Trump's comments came in for specific criticism from the Council on American-Islamic Relations (CAIR). In a statement decrying the Israeli government's decision, the group's national executive director Nihad Awad drew a line in the sand.
"Elected officials of all political parties must make a choice between supporting a foreign segregationist government occupying another people or backing two American Congresswomen of color who are being targeted by a racist, Islamophobic and white supremacist president," said Awad.
That perception of Israel was echoed by Jewish Voice for Peace executive director Rebecca Vilkomerson.
"For Israel to bar the entry of members of Congress based on their political views is unconscionable," Vilkomerson said in a statement, "but also the perfect illustration of Israel's racist apartheid policies in practice."
Given the allies of the Netanyahu government, Amnesty International Israel's director Molly Malekar said in a statement, barring critics on ideologically flimsy grounds claiming anti-Semitism while allowing right-wing bigots from across the world into the country suggests that the issue is more that two Muslim women who have political power are using it to criticize Israel.

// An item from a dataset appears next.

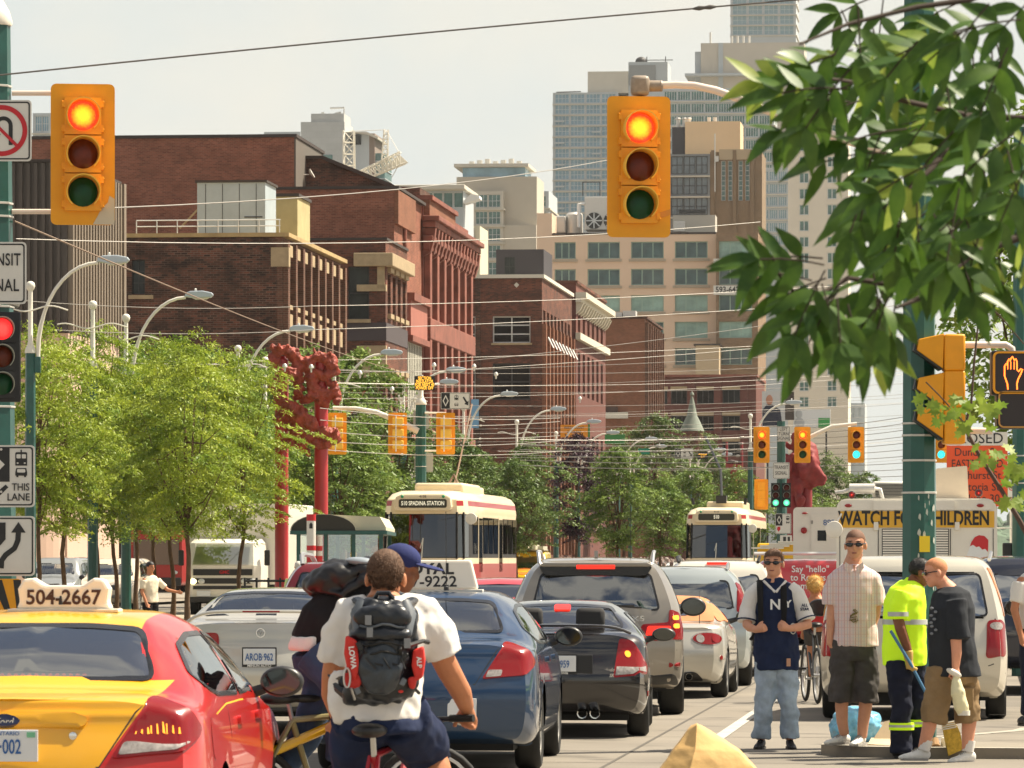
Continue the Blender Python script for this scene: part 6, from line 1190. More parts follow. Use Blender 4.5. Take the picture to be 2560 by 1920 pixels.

"The Israeli government allows free entry to world leaders accused of gross violations of human rights, war crimes, and crimes against humanity, such as Myanmars generals and Duterte of the Philippines, proudly embracing leaders identified with supporting neo-Nazi and anti-semitic groups such as Hungary's Orbán or Brazil's Bolsonaro," said Malekar, "but automatically calls anti-Semitic anyone who dare criticize it."
"Israel bars entry on the basis of political views to those who critique it," Malekar added. "Criticizing Israel's policies isn't violence."
Ultimately, however, the attempt to silence hard truths about the occupation will backfire, Palestinian-American poet Remi Kanazi opined on Twitter.
"Palestinians are not afraid to have a conversation on Palestine, we aren't afraid to debate or make the case, because we have the truth on our side," said Kanazi. "And no matter how much one tries to extinguish it, that truth seeps through, it gets to the core of people, and quickly shifts them."